A concern, though, is privacy. On the ground right now you have rules and laws that prevent a journalist from invading someone’s privacy. Perry said that he does not see what is keeping someone from taking out their gun and shooting down a drone because of invasion of privacy. The rules for drone journalism are still unclear. 

"There has to be some sort of way to determine where your reasonable expectation of privacy is with a drone."

Even though rules are still fuzzy, Grey said that journalists have always found a way to adapt to situations and new rules. When live trucks became a “thing”, broadcast journalists had to make sure the situation in which they were going live from was not putting anyone in harm's way.

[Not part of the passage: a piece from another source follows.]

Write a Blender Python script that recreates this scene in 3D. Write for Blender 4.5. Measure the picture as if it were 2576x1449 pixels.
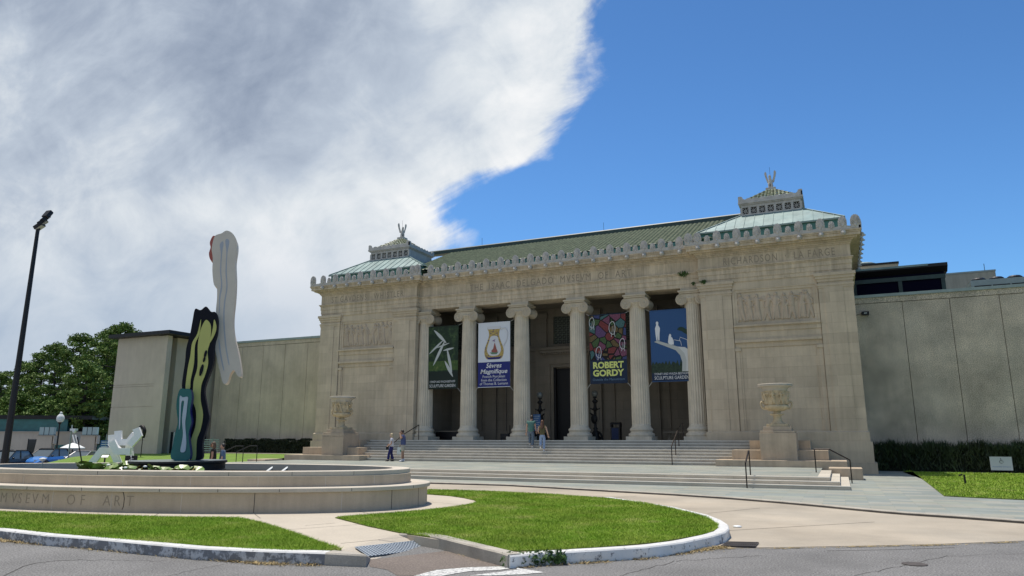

"This is that next conversation of how is this going to work and when is it acceptable and all of those conversations."

As Simons pointed out, the new regulations say that you can’t fly it over people who are not in control of it, which would eliminate a drone going over a protest like what was seen in Ferguson, Missouri. Grey said that there are many more uses for drone journalism, such as covering wildfires and the after affects of natural disasters. Perry agreed and mentioned that getting drones to places that are inaccessible will be a huge help to journalism, especially in regards to weather coverage.

"If we could have gotten a drone up in the air to check on wildfires and where they were burning and how close to homes, that would have been really valuable information for us."

In 2013 the Missouri School of Journalism started a drone journalism project, which the FAA eventually shutdown.